Après une brève pause, le concert a débuté par la première partie assurée par l’Arsenale. On a pu apprécier que l’art de l’Arsenale est celui de la courte pièce, de l’évocation brève fortement rythmique avec des pointes de lyrisme courtes elles aussi. L’Arsenale utilise les instruments de manière ludique et aussi atmosphérique, chaque instrumentiste faisant preuve d’une grande virtuosité, sous la direction précise et pleine de nuances de Filippo Perocco. L’aspect ludique réside dans le rôle inusité donné à l’instrument, le saxophone, la guitare et même l’accordéon devenant percussifs. Ailleurs, une autre atmosphère est créée alors que les instruments sont unis dans une évocation proche du silence, où les sons de chacun se fondent dans l’ensemble. La soprano a une voix magnifique, qui est utilisée le plus souvent de façon instrumentale et dans un rapport d’égalité avec les instruments. Il y a des éléments de texte, comme dans l’œuvre di questo de Sylvia Borzelli, qui comprend des fragments de poème. La performance de l’Arsenale comprenait une création, Trodden, du compositeur américain Jesse Diener-Bennett, présentement professeur de musique à l’Université McGill.

La seconde partie de la soirée a été assumée par le NEM. La première œuvre, exécutée en présence du compositeur italien Alessandro Solbiati, était Sinfonia da Camera. Il s’agit bien d’une symphonie, les quatre mouvements animés de tempos différents, où les sections de l’orchestre ont leur voix propre, parfois s’opposant, parfois aussi en symbiose. L’impression générale est celle d’une œuvre dramatique.

Bien différente est l’atmosphère de la deuxième œuvre, Arras, de la compositrice canadienne, aujourd’hui basée à Montréal, Keiko Devaux, elle aussi présente au concert. Ici, l’impression est celle d’un poème symphonique, essentiellement atmosphérique, avec des évocations de la musique ancienne japonaise et des touches impressionnistes, combinées aux sonorités contemporaines.
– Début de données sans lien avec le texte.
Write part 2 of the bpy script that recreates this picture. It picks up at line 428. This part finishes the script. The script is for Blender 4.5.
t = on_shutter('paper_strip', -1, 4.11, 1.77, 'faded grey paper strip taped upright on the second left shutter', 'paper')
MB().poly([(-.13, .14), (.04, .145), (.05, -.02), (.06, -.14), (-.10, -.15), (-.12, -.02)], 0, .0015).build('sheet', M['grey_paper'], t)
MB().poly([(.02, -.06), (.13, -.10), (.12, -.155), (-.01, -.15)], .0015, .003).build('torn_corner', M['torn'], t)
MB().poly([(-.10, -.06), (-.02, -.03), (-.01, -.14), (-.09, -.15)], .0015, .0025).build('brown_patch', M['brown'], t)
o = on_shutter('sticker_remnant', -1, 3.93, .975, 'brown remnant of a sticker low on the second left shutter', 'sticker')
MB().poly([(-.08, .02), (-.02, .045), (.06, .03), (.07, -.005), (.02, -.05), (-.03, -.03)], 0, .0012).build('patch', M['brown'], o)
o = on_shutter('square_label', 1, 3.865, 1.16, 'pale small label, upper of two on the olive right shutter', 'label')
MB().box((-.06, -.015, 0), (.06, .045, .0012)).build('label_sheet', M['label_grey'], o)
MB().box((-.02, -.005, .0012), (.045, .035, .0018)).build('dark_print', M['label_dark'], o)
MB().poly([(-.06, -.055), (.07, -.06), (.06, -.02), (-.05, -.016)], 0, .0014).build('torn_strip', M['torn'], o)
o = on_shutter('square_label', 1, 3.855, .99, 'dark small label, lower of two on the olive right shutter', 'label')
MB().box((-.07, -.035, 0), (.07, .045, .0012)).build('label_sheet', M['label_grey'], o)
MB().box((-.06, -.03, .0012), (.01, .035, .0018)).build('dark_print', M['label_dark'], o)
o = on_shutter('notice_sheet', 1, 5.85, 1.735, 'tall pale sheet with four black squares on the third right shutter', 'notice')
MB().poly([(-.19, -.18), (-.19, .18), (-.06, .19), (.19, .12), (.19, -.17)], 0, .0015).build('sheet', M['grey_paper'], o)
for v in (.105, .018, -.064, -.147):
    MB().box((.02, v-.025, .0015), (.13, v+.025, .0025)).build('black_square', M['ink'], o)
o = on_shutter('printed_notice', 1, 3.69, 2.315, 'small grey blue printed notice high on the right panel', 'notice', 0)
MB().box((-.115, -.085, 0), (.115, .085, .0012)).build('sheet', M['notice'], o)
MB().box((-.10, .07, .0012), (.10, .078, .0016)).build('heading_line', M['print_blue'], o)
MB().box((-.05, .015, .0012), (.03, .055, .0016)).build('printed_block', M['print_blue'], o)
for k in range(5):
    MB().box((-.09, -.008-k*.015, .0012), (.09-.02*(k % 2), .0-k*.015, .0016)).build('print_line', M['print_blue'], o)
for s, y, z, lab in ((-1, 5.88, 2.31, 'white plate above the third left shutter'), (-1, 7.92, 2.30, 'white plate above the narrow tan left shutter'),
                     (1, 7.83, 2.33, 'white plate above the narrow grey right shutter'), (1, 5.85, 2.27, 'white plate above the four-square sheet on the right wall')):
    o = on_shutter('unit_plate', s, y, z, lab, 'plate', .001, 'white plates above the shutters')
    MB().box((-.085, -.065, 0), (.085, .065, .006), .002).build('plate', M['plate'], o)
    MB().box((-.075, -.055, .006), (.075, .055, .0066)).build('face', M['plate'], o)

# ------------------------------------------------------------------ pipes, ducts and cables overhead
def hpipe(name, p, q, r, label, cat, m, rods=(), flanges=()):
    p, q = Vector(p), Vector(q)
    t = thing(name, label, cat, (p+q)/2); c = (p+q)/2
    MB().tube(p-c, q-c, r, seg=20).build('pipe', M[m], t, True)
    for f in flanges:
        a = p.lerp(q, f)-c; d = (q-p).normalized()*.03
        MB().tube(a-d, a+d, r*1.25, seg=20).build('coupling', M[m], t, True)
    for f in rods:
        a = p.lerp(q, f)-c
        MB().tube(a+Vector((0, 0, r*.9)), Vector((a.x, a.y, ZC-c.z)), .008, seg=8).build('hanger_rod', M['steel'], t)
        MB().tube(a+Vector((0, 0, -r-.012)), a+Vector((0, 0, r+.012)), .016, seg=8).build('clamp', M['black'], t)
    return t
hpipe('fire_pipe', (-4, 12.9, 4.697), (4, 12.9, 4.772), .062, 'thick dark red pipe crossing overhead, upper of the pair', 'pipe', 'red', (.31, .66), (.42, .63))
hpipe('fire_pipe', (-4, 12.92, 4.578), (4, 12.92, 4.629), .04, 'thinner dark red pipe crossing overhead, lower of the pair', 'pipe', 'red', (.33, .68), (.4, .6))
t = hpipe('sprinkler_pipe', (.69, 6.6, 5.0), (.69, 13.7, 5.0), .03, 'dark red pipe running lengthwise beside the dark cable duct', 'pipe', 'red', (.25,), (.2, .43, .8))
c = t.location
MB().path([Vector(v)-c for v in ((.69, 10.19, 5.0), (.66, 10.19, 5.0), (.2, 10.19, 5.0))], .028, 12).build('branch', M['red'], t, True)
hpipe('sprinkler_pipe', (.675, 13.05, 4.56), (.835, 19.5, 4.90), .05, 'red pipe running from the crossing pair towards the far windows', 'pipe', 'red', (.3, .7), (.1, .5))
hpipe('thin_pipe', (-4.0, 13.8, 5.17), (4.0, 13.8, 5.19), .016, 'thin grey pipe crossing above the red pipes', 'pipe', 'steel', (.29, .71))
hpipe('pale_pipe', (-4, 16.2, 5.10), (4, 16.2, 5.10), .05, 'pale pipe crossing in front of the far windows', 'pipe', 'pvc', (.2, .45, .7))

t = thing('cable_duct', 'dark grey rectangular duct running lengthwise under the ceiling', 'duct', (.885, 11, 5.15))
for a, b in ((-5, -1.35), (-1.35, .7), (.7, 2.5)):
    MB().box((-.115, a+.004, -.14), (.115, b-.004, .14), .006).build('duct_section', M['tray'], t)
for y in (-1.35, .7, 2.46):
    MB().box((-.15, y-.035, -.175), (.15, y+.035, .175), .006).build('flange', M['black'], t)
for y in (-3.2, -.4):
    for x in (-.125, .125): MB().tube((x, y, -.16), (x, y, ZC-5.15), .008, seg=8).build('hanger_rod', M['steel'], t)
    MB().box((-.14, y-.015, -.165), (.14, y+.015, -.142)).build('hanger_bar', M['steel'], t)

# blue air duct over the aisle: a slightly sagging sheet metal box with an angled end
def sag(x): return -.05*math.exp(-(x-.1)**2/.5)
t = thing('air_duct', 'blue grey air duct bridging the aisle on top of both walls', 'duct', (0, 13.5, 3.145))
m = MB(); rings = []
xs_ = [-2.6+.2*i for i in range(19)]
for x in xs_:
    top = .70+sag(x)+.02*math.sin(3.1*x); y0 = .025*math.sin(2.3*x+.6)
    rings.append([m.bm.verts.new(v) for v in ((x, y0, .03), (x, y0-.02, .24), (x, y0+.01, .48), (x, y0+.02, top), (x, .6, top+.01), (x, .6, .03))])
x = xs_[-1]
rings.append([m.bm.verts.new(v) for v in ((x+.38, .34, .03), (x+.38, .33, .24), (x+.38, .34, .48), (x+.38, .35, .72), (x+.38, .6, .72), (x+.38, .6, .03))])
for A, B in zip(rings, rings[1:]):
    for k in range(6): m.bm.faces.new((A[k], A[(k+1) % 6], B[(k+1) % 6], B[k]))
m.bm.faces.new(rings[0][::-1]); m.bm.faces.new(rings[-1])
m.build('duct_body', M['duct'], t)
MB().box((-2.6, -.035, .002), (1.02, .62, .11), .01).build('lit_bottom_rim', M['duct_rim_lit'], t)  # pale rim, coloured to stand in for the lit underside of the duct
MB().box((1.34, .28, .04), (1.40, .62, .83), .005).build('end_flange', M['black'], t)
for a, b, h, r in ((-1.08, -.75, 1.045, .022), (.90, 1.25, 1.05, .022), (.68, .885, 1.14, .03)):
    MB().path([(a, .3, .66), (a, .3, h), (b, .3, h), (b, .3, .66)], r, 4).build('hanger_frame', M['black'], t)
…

Dans les deux cas, l’orchestre et Lorraine Vaillancourt ont offert une prestation remarquable, très en place et poétique à la fois.

Les compositeurs sont venus saluer l’orchestre et l’auditoire après la présentation de leur œuvre, visiblement ravis d’être au programme et de la qualité de l’interprétation.

Ce fut une soirée bien remplie, avec de très utiles explications sur les conditions dans lesquelles s’exerce le travail des deux formations et de beaux exemples du travail de chacun.

L’auditoire était manifestement satisfait et n’a pas ménagé ses applaudissements. Des ponts ont effectivement été bâtis entre les artistes, et entre le public et les artistes.